Mais le malaise que l'on ressent à entendre cette interview est peut-être pire encore à l'écoute des journalistes : que Dieudonné fasse preuve d'une haine imbécile envers tous ceux qu'il n'aime pas et qu'il traite de "Sionistes", ce n'est pas nouveau ; qu'il réécrive l'Histoire en expliquant que Ben Ali n'aurait tenu si longtemps que grâce au soutien des "Sionistes", c'est de la dialectique de caniveau que l'on s'abaisserait à contredire en lui opposant, par exemple, les trente ans de règne de Saddam Hussein ou les quarante et un ans de dictature sanguinaire de Kadhafi - des "Sionistes", eux-aussi ? Non, ce qui choque, c'est le fait que les Tunisiens qui l'interrogent prennent comme allant de soit que les Israéliens seraient des racistes de la pire espèce.
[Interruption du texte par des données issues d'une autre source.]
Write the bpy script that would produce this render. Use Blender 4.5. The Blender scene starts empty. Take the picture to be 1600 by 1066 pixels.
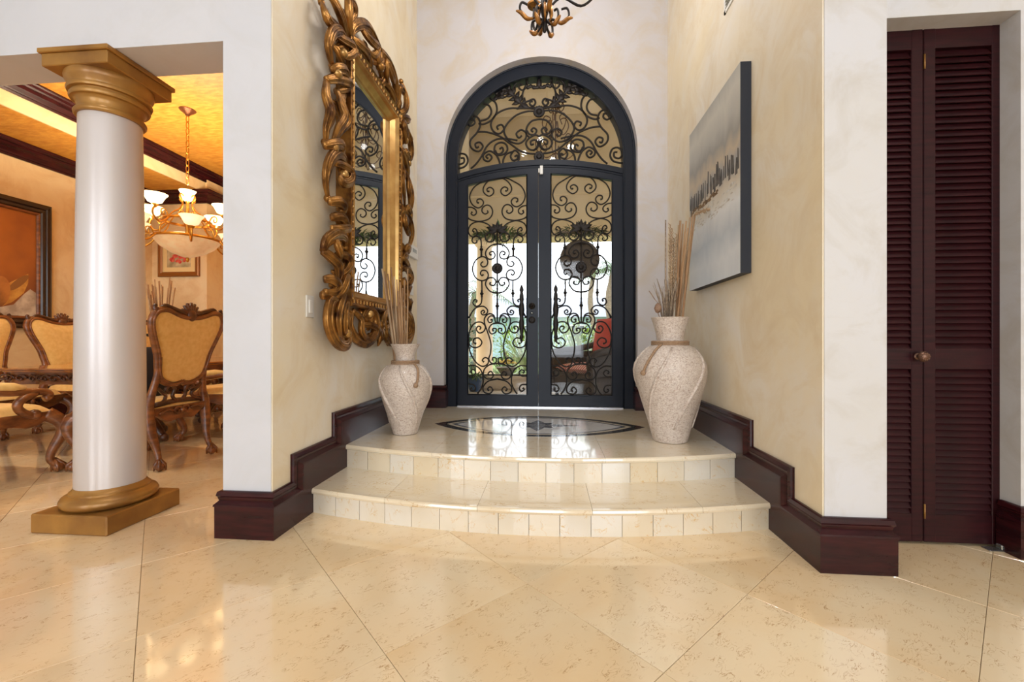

Ou qu'il s'agisse "d'une population qui se croit supérieure à toute les autres, et qui veut dominer le monde entier" ...  
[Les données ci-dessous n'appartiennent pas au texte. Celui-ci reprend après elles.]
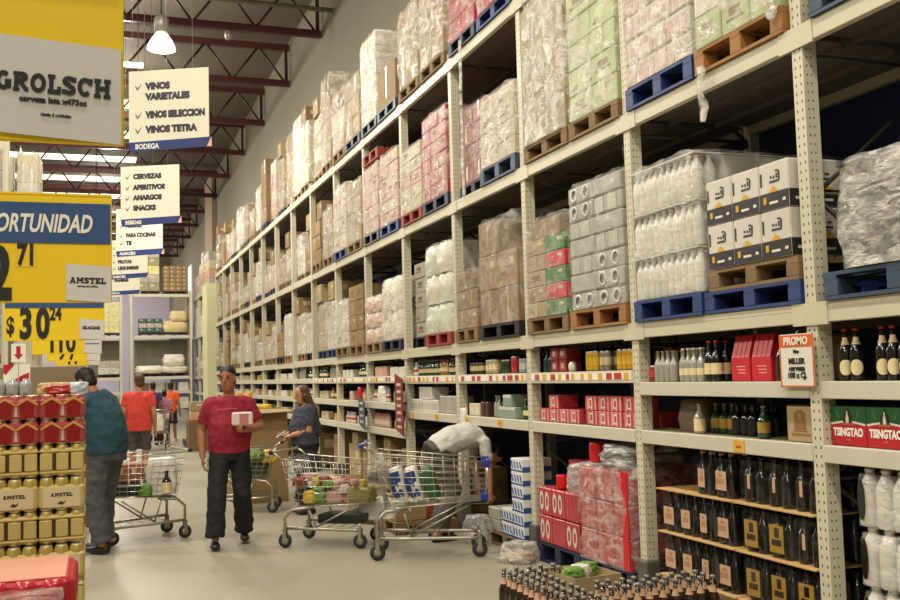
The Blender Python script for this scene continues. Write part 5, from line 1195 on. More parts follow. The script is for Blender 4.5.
# ------------------------------------------------------------------ trolleys
def wheel_meshes(r):
    b = MB(); b.X = Matrix.Translation((0, .014, 0)) @ Matrix.Rotation(PI/2, 4, 'X')
    b.lathe([(r*.75, 0), (r*.95, .003), (r, .009), (r, .019), (r*.95, .025), (r*.75, .028)], n=18); w = b.mesh('wheel', RUBBER)
    b = MB(); b.X = Matrix.Translation((0, .016, 0)) @ Matrix.Rotation(PI/2, 4, 'X'); b.lathe([(r*.5, 0), (r*.5, .032)], n=14)
    b.X = None; b.box(-.018, -.024, -.01, .018, -.018, r+.035); b.box(-.018, .018, -.01, .018, .024, r+.035); b.box(-.02, -.024, r+.03, .02, .024, r+.05); b.tube([(0, 0, r+.045), (0, 0, r+.10)], .012, 8)
    return w, b.mesh('fork', CHROMED)
WH, FK = wheel_meshes(.072)
def trolley(label, loc, rz, L=.92, Wd=.54, zr=(.95, .86), zbt=(.44, .52), accent=DARKP, name='shopping_trolley', wires=CHROME, wr=.0034, hb=(.11, .07)):
    """nose towards local +x; the handle stands behind the deep end of the basket"""
    t = thing(name, label, 'shopping trolley', loc, rz)
    xr, xf = -L*.42, L*.58; wr0, wf0 = Wd/2, Wd*.40         # half widths at handle and nose
    def P(u, v, s):   # u along 0..1, v up 0..1, side s
        xa = xr + .10*(1-v); x = xa + (xf-.03*(1-v)-xa)*u
        zb = zbt[0]+(zbt[1]-zbt[0])*u; zt = zr[0]+(zr[1]-zr[0])*u
        return Vector((x, s*(wr0+(wf0-wr0)*u)*(.86+.14*v), zb+(zt-zb)*v))
    b = MB(); nu, nv = 10, 7
    for s in (-1, 1):
        for i in range(nu+1): b.tube([P(i/nu, 0, s), P(i/nu, 1, s)], wr*.75, 4)
        for j in range(nv+1): b.tube([P(0, j/nv, s), P(1, j/nv, s)], wr*(1.8 if j in (0, nv) else 1.15), 5)
    for u in (0, 1):
        for j in range(nv+1): b.tube([P(u, j/nv, -1), P(u, j/nv, 1)], wr*(1.6 if j in (0, nv) else 1), 5)
        for i in range(1, 10): b.tube([P(u, 0, -1+.2*i), P(u, 1, -1+.2*i)], wr*.75, 4)
    for i in range(nu+1): b.tube([P(i/nu, 0, -1), P(i/nu, 0, 1)], wr*.75, 4)
    for i in range(1, 6): b.tube([P(0, 0, -1+i/3), P(1, 0, -1+i/3)], wr, 4)
    ob('basket', b.mesh('basket', wires), t)
    b = MB(); zw = .178
    for s in (-1, 1):
        a = P(0, 0, s); c = P(1, 0, s)
        b.tube([(xr+.02, s*(wr0-.01), zw), (xr+.02, s*(wr0-.01), zbt[0]-.10), (xr+.10, s*(wr0-.02), zbt[0]-.02), (xr+.3, s*(wr0-.05), zbt[0]+.0)], .016, 8)
        b.tube([(xr+.02, s*(wr0-.01), .20), (xr+.3, s*(wr0-.03), .19), (xf-.18, s*(wf0-.01), .18), (xf-.10, s*(wf0-.01), zw-.005)], .016, 8)
        b.tube([(xr+.34, s*(wr0-.06), .19), (xr+.26, s*(wr0-.05), zbt[0]-.01)], .009, 6)
        b.tube([(xf-.2, s*(wf0-.02), zbt[1]-.05), (xr+.34, s*(wr0-.06), .21)], .009, 6)
    b.tube([(xr+.1, -wr0+.02, zbt[0]-.02), (xr+.1, wr0-.02, zbt[0]-.02)], .01, 6)
    for q in range(5): b.tube([(xr+.2+q*.12, -wr0+.05+q*.006, .2), (xr+.2+q*.12, wr0-.05-q*.006, .2)], .004, 5)
    ob('frame', b.mesh('frame', CHROMED), t)
    h_ = P(0, 1, 1)+Vector((-hb[0], 0, hb[1]))
    b = MB(); b.tube([(h_.x, -h_.y-.02, h_.z), (h_.x, h_.y+.02, h_.z)], .015, 10)
    for s in (-1, 1): b.tube([P(0, 1, s), P(0, 1, s)+Vector((-.6*hb[0], 0, .7*hb[1])), P(0, 1, s)+Vector((-hb[0], 0, hb[1]))], .011, 8)
    hd = ob('handle', b.mesh('handle', wires if accent is DARKP else CHROME), t)
    for s in (-1, 1): ob('handle_cap', MB().ball((h_.x, s*(h_.y+.02), h_.z), (.026, .03, .026), 10, 6).mesh('handle_cap', accent), hd)
    b = MB()
    for i in range(9): b.tube([(xr+.16, -wr0*.8+i*wr0*.2, zbt[0]+.12), (xr+.04, -wr0*.8+i*wr0*.2, zr[0]-.02)], wr*.8, 4)
    for j in range(4): b.tube([(xr+.16-.04*j, -wr0*.85, zbt[0]+.12+(zr[0]-.14-zbt[0])*j/3), (xr+.16-.04*j, wr0*.85, zbt[0]+.12+(zr[0]-.14-zbt[0])*j/3)], wr, 4)
    ob('rear_gate', b.mesh('rear_gate', wires), t)
    if accent is not DARKP:
        for s in (-1, 1):
            for v in (.08, .95): c = P(1, v, s); ob('bumper', MB().box(-.05, -.014, -.035, .022, .014, .035, 0, .008).mesh('bumper', accent), t, c)
    for x, y in ((xr+.02, wr0-.01), (xr+.02, -wr0+.01), (xf-.10, wf0-.01), (xf-.10, -wf0+.01)):
        c = ob('castor', FK, t, (x, y, .074)); ob('wheel', WH, c)
    return t
TBLUE = pm('trolley_blue', '#22358f', .4, 0, .1)
trolley('big wire shopping trolley with blue corner caps in front of the bending man', (2.93, 9.14, 0), -.34, 1.06, .56, (.98, .87), (.46, .52), TBLUE)
trolley('grey shopping trolley full of produce, behind the one with blue caps', (2.25, 10.18, 0), -.62, .90, .60, (.88, .82), (.40, .44))
trolley('shopping trolley with a white bag beside the man in teal', (.50, 11.5, 0), PI+.28, .88, .58, (.93, .91), (.45, .50), hb=(.03, .015))
trolley('trolley loaded with greens in front of the woman with long hair', (1.86, 13.25, 0), PI-.25, .86, .58, (.82, .78), (.42, .46))
trolley('small trolley with a white bag beside the man in the red-orange shirt', (1.5, 26.4, 0), PI/2, .8, .5, (.95, .9), (.45, .5))
def lumpob(name, seed, mat, loc, sc, label, cat, amp=.12, rnd_=.25, rz=0, group=None):
    return tag(ob(name, lump(seed, amp, rnd_).mesh(name, mat), None, loc, (0, 0, rz), sc), label, cat, group)
# goods in the big trolley
DB, DW, DG = pm('detergent_blue', '#23407c', .35, 0, .1), pm('detergent_white', '#d5d6cf', .35, 0, .06), pm('detergent_green', '#2f5f38', .35, 0, .1)
def bagpack(label, loc, rz, tilt, m0, m1):
    t = thing('refill_pouch', label, 'pouch', loc, rz); t.rotation_euler = (0, tilt, rz)
    ob('pouch', lump(81, .05, .3).mesh('pouch', m0), t, (0, 0, 0), (0, 0, 0), (.12, .26, .30)); b = MB(); b.box(-.074, -.12, .06, -.066, .12, .24, 0, .003); b.box(-.06, -.139, .03, .03, -.133, .27, 0, .002)
    ob('printed_stripe', b.mesh('printed_stripe', m1), t)
for i, (x, y, a, c) in enumerate(((2.74, 9.17, DW, DB), (2.88, 9.12, DW, DB), (3.02, 9.06, DG, DG))):
    bagpack(['white and blue pouch nearest the trolley handle', 'second white and blue pouch in the big trolley', 'dark green pouch leaning in the big trolley'][i], (x, y, .535), -.34, -.25, a, c)
# produce in the grey trolley
PR = [('lettuce', LEAF, (-.22, .1, .0), (.2, .2, .16), 'green lettuce at the handle end of the produce trolley'), ('yellow_packet', pm('yellow_packet', '#c4a347'), (-.14, -.14, 0), (.13, .12, .12), 'yellow packet at the near side of the produce trolley'),
      ('dark_bag', DARKP, (-.26, -.05, 0), (.14, .16, .13), 'dark packet by the trolley gate'), ('loaf', pm('bread_crust', '#d3ae80'), (-.02, .08, .14), (.26, .14, .10), 'pale loaf on top of the produce'),
      ('leek_bundle', LEAF, (-.04, -.08, .0), (.16, .2, .15), 'green bundle in the middle of the produce trolley'), ('pink_packet', pm('pink_meat', '#bf958c', .4, 0, .25, 14), (.12, -.12, .0), (.17, .13, .13), 'pink meat packet near the trolley nose'),
      ('pink_packet', pm('pink_meat', '#bf958c'), (.24, -.05, .0), (.15, .14, .13), 'second pink meat packet near the trolley nose'), ('red_bag', pm('tomato_red', '#8f3a2e', .4, 0, .2, 12), (.16, .07, .13), (.22, .15, .10), 'red tomato bag on top of the produce'),
      ('cauliflower', WHITEPK, (.08, .02, .08), (.14, .14, .1), 'white cauliflower in the produce trolley'), ('cauliflower', WHITEPK, (.2, -.12, .10), (.12, .1, .08), 'small white packet over the pink meat'),
      ('yellow_green_bag', pm('olive_oil_bag', '#8a8440', .3, 0, .2), (.38, -.04, .0), (.24, .2, .15), 'yellow-green bag at the nose of the produce trolley'), ('greens', LEAF, (.04, .14, .04), (.2, .14, .13), 'leafy greens at the far side of the produce trolley')]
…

Dieudonné a tenu dans le passé des propos antisémites transparents sous couvert de son soit disant "antisionisme", mais là il aura parlé en quasi-hitlérien, faisant revivre le "complot juif mondial" et la "lutte des races" de l'époque nazie. Qu'il l'ait fait tranquillement au micro d'une radio tunisienne éclaire de façon tout à fait inquiétante l'évolution de ce pays ; et je ne peux que le constater avec amertume, ayant salué avec beaucoup d'espoir la "révolution de jasmin" dans ce pays qui m'est tellement cher.